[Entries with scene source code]

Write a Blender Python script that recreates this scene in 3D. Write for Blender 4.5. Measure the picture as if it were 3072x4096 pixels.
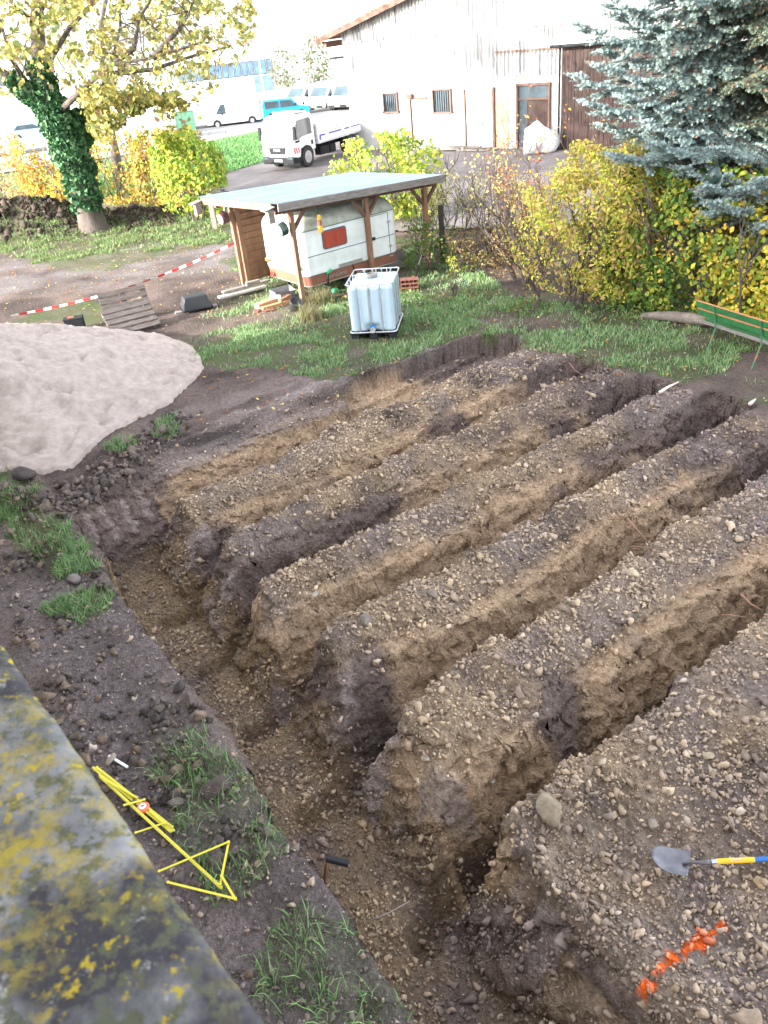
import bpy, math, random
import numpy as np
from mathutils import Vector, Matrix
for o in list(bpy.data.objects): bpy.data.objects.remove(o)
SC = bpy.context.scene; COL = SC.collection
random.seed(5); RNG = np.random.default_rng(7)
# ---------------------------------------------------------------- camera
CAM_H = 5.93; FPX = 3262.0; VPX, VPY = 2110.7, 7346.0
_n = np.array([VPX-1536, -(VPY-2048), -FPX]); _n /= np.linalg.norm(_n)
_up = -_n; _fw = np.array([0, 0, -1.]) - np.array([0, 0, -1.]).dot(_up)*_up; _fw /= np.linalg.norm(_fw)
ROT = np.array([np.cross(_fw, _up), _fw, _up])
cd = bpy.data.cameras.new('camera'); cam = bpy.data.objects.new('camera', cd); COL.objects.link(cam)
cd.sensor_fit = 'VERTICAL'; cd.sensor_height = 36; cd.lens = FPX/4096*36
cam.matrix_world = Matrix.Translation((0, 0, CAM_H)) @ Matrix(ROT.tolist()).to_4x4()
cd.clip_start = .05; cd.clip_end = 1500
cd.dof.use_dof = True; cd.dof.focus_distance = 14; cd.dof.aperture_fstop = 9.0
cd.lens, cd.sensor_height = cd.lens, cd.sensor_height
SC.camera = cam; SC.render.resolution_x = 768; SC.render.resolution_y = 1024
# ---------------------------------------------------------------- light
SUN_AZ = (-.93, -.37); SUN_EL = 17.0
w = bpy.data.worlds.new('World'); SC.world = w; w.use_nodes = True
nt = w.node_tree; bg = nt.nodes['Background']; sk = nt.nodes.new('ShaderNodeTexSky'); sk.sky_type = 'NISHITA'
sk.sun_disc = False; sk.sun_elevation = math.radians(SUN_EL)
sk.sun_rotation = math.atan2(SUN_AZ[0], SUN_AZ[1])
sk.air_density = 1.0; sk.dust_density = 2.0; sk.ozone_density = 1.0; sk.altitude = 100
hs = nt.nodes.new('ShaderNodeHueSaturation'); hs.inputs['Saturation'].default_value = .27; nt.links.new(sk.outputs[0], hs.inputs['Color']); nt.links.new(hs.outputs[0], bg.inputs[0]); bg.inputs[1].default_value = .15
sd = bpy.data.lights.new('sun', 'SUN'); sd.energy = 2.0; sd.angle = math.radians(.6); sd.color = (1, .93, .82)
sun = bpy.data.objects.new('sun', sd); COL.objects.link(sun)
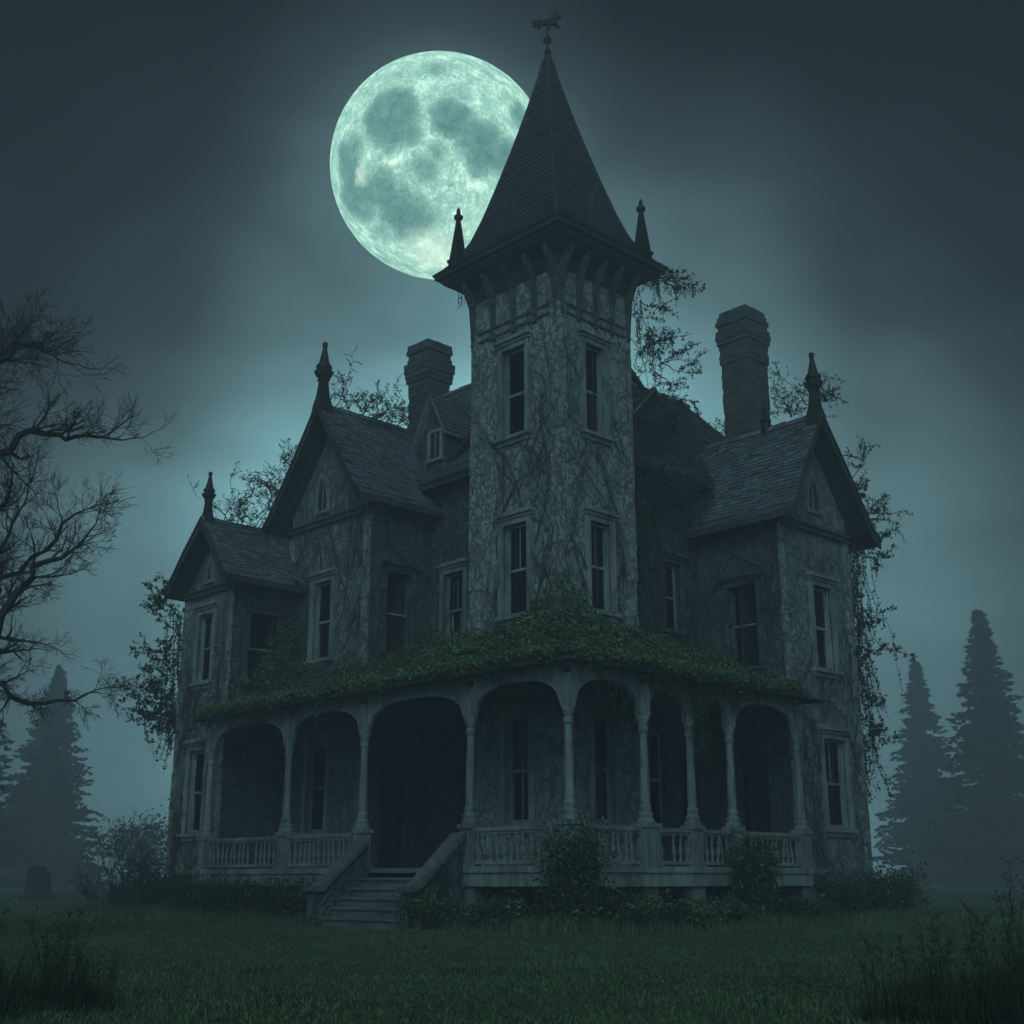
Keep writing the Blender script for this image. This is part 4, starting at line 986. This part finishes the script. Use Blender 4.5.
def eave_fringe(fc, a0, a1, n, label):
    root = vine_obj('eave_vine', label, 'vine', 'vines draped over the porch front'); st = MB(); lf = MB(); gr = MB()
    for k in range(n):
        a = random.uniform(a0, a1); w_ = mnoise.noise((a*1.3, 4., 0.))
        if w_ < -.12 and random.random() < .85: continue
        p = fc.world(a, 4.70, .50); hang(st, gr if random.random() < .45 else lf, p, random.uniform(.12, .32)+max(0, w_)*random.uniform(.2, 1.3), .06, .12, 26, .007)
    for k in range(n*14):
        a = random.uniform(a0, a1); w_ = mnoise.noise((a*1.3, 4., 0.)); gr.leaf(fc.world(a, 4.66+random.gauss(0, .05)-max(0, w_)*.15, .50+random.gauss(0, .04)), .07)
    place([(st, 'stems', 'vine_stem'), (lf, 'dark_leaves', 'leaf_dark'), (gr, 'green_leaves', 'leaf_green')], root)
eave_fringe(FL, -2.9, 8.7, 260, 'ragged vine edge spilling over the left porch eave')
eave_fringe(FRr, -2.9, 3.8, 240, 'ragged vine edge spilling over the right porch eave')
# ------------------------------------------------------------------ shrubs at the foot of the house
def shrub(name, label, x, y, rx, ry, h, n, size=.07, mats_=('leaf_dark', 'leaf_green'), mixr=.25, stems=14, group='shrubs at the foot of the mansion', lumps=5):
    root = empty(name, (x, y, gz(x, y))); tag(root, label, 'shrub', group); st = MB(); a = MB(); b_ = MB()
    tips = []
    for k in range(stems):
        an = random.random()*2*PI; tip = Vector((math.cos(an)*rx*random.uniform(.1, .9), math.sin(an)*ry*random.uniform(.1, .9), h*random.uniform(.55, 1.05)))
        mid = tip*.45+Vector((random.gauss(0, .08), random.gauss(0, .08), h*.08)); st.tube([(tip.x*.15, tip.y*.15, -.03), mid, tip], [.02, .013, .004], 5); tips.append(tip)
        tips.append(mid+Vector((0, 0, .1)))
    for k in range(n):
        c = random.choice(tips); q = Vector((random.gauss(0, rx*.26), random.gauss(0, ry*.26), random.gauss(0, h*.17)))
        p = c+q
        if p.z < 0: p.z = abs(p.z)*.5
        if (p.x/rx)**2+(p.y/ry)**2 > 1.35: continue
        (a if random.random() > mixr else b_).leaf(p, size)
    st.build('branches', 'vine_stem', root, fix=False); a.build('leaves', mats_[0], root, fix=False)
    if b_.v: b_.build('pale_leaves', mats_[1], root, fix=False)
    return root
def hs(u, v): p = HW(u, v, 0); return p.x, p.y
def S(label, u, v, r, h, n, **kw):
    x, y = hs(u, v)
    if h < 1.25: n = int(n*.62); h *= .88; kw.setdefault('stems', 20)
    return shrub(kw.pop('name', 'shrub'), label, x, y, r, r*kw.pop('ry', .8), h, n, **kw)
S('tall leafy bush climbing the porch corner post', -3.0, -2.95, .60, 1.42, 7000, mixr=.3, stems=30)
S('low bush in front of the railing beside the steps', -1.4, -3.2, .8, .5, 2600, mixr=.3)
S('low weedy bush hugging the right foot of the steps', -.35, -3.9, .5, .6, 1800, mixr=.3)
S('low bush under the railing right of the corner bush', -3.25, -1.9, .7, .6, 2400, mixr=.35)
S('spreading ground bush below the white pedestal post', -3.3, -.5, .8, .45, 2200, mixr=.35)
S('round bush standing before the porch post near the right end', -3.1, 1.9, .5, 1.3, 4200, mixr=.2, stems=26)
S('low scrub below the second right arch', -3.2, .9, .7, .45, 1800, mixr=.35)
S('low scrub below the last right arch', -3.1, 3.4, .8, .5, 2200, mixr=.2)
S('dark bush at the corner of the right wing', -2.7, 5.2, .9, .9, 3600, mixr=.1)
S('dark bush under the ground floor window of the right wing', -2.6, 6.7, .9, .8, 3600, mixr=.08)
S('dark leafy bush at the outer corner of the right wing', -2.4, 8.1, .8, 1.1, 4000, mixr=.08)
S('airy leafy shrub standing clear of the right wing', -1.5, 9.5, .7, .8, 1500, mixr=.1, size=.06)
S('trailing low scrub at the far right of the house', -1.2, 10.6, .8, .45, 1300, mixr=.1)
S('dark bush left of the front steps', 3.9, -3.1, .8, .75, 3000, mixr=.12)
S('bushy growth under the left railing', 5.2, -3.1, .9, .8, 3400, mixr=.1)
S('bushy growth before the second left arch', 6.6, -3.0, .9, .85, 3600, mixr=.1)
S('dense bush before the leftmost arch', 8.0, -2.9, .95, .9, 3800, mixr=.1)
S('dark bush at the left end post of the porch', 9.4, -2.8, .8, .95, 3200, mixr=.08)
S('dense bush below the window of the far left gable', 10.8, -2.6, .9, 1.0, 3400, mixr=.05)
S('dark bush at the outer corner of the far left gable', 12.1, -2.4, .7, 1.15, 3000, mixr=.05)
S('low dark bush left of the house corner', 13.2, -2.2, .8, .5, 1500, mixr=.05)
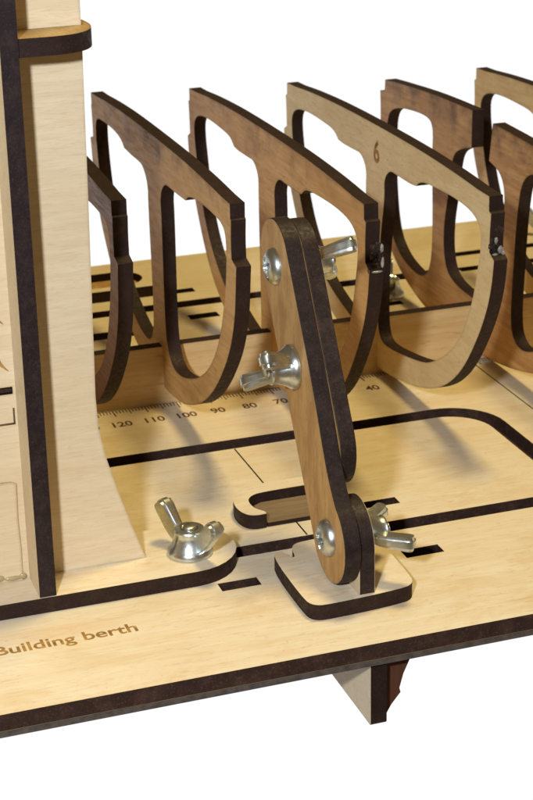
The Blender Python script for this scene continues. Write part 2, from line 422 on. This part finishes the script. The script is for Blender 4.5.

• [TASK INSTRUCTIONS]:
Except for the pictures, copy the material above exactly.

• [IN RESPONSE]:
Write a Blender Python script that recreates this scene in 3D. Write for Blender 4.5. Measure the picture as if it were 3072x4096 pixels.
import bpy, math, random
import numpy as np
from mathutils import Vector, Matrix
for o in list(bpy.data.objects): bpy.data.objects.remove(o)
SC = bpy.context.scene; COL = SC.collection
random.seed(5); RNG = np.random.default_rng(7)
# ---------------------------------------------------------------- camera
CAM_H = 5.93; FPX = 3262.0; VPX, VPY = 2110.7, 7346.0
_n = np.array([VPX-1536, -(VPY-2048), -FPX]); _n /= np.linalg.norm(_n)
_up = -_n; _fw = np.array([0, 0, -1.]) - np.array([0, 0, -1.]).dot(_up)*_up; _fw /= np.linalg.norm(_fw)
ROT = np.array([np.cross(_fw, _up), _fw, _up])
cd = bpy.data.cameras.new('camera'); cam = bpy.data.objects.new('camera', cd); COL.objects.link(cam)
cd.sensor_fit = 'VERTICAL'; cd.sensor_height = 36; cd.lens = FPX/4096*36
cam.matrix_world = Matrix.Translation((0, 0, CAM_H)) @ Matrix(ROT.tolist()).to_4x4()
cd.clip_start = .05; cd.clip_end = 1500
cd.dof.use_dof = True; cd.dof.focus_distance = 14; cd.dof.aperture_fstop = 9.0
cd.lens, cd.sensor_height = cd.lens, cd.sensor_height
SC.camera = cam; SC.render.resolution_x = 768; SC.render.resolution_y = 1024
# ---------------------------------------------------------------- light
SUN_AZ = (-.93, -.37); SUN_EL = 17.0
w = bpy.data.worlds.new('World'); SC.world = w; w.use_nodes = True
nt = w.node_tree; bg = nt.nodes['Background']; sk = nt.nodes.new('ShaderNodeTexSky'); sk.sky_type = 'NISHITA'
sk.sun_disc = False; sk.sun_elevation = math.radians(SUN_EL)
sk.sun_rotation = math.atan2(SUN_AZ[0], SUN_AZ[1])
sk.air_density = 1.0; sk.dust_density = 2.0; sk.ozone_density = 1.0; sk.altitude = 100
hs = nt.nodes.new('ShaderNodeHueSaturation'); hs.inputs['Saturation'].default_value = .27; nt.links.new(sk.outputs[0], hs.inputs['Color']); nt.links.new(hs.outputs[0], bg.inputs[0]); bg.inputs[1].default_value = .15
sd = bpy.data.lights.new('sun', 'SUN'); sd.energy = 2.0; sd.angle = math.radians(.6); sd.color = (1, .93, .82)
sun = bpy.data.objects.new('sun', sd); COL.objects.link(sun)
Keep writing the Blender script for this image. This is part 4, starting at line 986. This part finishes the script. Use Blender 4.5.
def eave_fringe(fc, a0, a1, n, label):
    root = vine_obj('eave_vine', label, 'vine', 'vines draped over the porch front'); st = MB(); lf = MB(); gr = MB()
    for k in range(n):
        a = random.uniform(a0, a1); w_ = mnoise.noise((a*1.3, 4., 0.))
        if w_ < -.12 and random.random() < .85: continue
        p = fc.world(a, 4.70, .50); hang(st, gr if random.random() < .45 else lf, p, random.uniform(.12, .32)+max(0, w_)*random.uniform(.2, 1.3), .06, .12, 26, .007)
    for k in range(n*14):
        a = random.uniform(a0, a1); w_ = mnoise.noise((a*1.3, 4., 0.)); gr.leaf(fc.world(a, 4.66+random.gauss(0, .05)-max(0, w_)*.15, .50+random.gauss(0, .04)), .07)
    place([(st, 'stems', 'vine_stem'), (lf, 'dark_leaves', 'leaf_dark'), (gr, 'green_leaves', 'leaf_green')], root)
eave_fringe(FL, -2.9, 8.7, 260, 'ragged vine edge spilling over the left porch eave')
eave_fringe(FRr, -2.9, 3.8, 240, 'ragged vine edge spilling over the right porch eave')
# ------------------------------------------------------------------ shrubs at the foot of the house
def shrub(name, label, x, y, rx, ry, h, n, size=.07, mats_=('leaf_dark', 'leaf_green'), mixr=.25, stems=14, group='shrubs at the foot of the mansion', lumps=5):
    root = empty(name, (x, y, gz(x, y))); tag(root, label, 'shrub', group); st = MB(); a = MB(); b_ = MB()
    tips = []
    for k in range(stems):
        an = random.random()*2*PI; tip = Vector((math.cos(an)*rx*random.uniform(.1, .9), math.sin(an)*ry*random.uniform(.1, .9), h*random.uniform(.55, 1.05)))
        mid = tip*.45+Vector((random.gauss(0, .08), random.gauss(0, .08), h*.08)); st.tube([(tip.x*.15, tip.y*.15, -.03), mid, tip], [.02, .013, .004], 5); tips.append(tip)
        tips.append(mid+Vector((0, 0, .1)))
    for k in range(n):
        c = random.choice(tips); q = Vector((random.gauss(0, rx*.26), random.gauss(0, ry*.26), random.gauss(0, h*.17)))
        p = c+q
        if p.z < 0: p.z = abs(p.z)*.5
        if (p.x/rx)**2+(p.y/ry)**2 > 1.35: continue
        (a if random.random() > mixr else b_).leaf(p, size)
    st.build('branches', 'vine_stem', root, fix=False); a.build('leaves', mats_[0], root, fix=False)
    if b_.v: b_.build('pale_leaves', mats_[1], root, fix=False)
    return root
def hs(u, v): p = HW(u, v, 0); return p.x, p.y
def S(label, u, v, r, h, n, **kw):
    x, y = hs(u, v)
    if h < 1.25: n = int(n*.62); h *= .88; kw.setdefault('stems', 20)
    return shrub(kw.pop('name', 'shrub'), label, x, y, r, r*kw.pop('ry', .8), h, n, **kw)
S('tall leafy bush climbing the porch corner post', -3.0, -2.95, .60, 1.42, 7000, mixr=.3, stems=30)
S('low bush in front of the railing beside the steps', -1.4, -3.2, .8, .5, 2600, mixr=.3)
S('low weedy bush hugging the right foot of the steps', -.35, -3.9, .5, .6, 1800, mixr=.3)
S('low bush under the railing right of the corner bush', -3.25, -1.9, .7, .6, 2400, mixr=.35)
S('spreading ground bush below the white pedestal post', -3.3, -.5, .8, .45, 2200, mixr=.35)
S('round bush standing before the porch post near the right end', -3.1, 1.9, .5, 1.3, 4200, mixr=.2, stems=26)
S('low scrub below the second right arch', -3.2, .9, .7, .45, 1800, mixr=.35)
S('low scrub below the last right arch', -3.1, 3.4, .8, .5, 2200, mixr=.2)
S('dark bush at the corner of the right wing', -2.7, 5.2, .9, .9, 3600, mixr=.1)
S('dark bush under the ground floor window of the right wing', -2.6, 6.7, .9, .8, 3600, mixr=.08)
S('dark leafy bush at the outer corner of the right wing', -2.4, 8.1, .8, 1.1, 4000, mixr=.08)
S('airy leafy shrub standing clear of the right wing', -1.5, 9.5, .7, .8, 1500, mixr=.1, size=.06)
S('trailing low scrub at the far right of the house', -1.2, 10.6, .8, .45, 1300, mixr=.1)
S('dark bush left of the front steps', 3.9, -3.1, .8, .75, 3000, mixr=.12)
S('bushy growth under the left railing', 5.2, -3.1, .9, .8, 3400, mixr=.1)
S('bushy growth before the second left arch', 6.6, -3.0, .9, .85, 3600, mixr=.1)
S('dense bush before the leftmost arch', 8.0, -2.9, .95, .9, 3800, mixr=.1)
S('dark bush at the left end post of the porch', 9.4, -2.8, .8, .95, 3200, mixr=.08)
S('dense bush below the window of the far left gable', 10.8, -2.6, .9, 1.0, 3400, mixr=.05)
S('dark bush at the outer corner of the far left gable', 12.1, -2.4, .7, 1.15, 3000, mixr=.05)
S('low dark bush left of the house corner', 13.2, -2.2, .8, .5, 1500, mixr=.05)
The Blender Python script for this scene continues. Write part 2, from line 422 on. This part finishes the script. The script is for Blender 4.5.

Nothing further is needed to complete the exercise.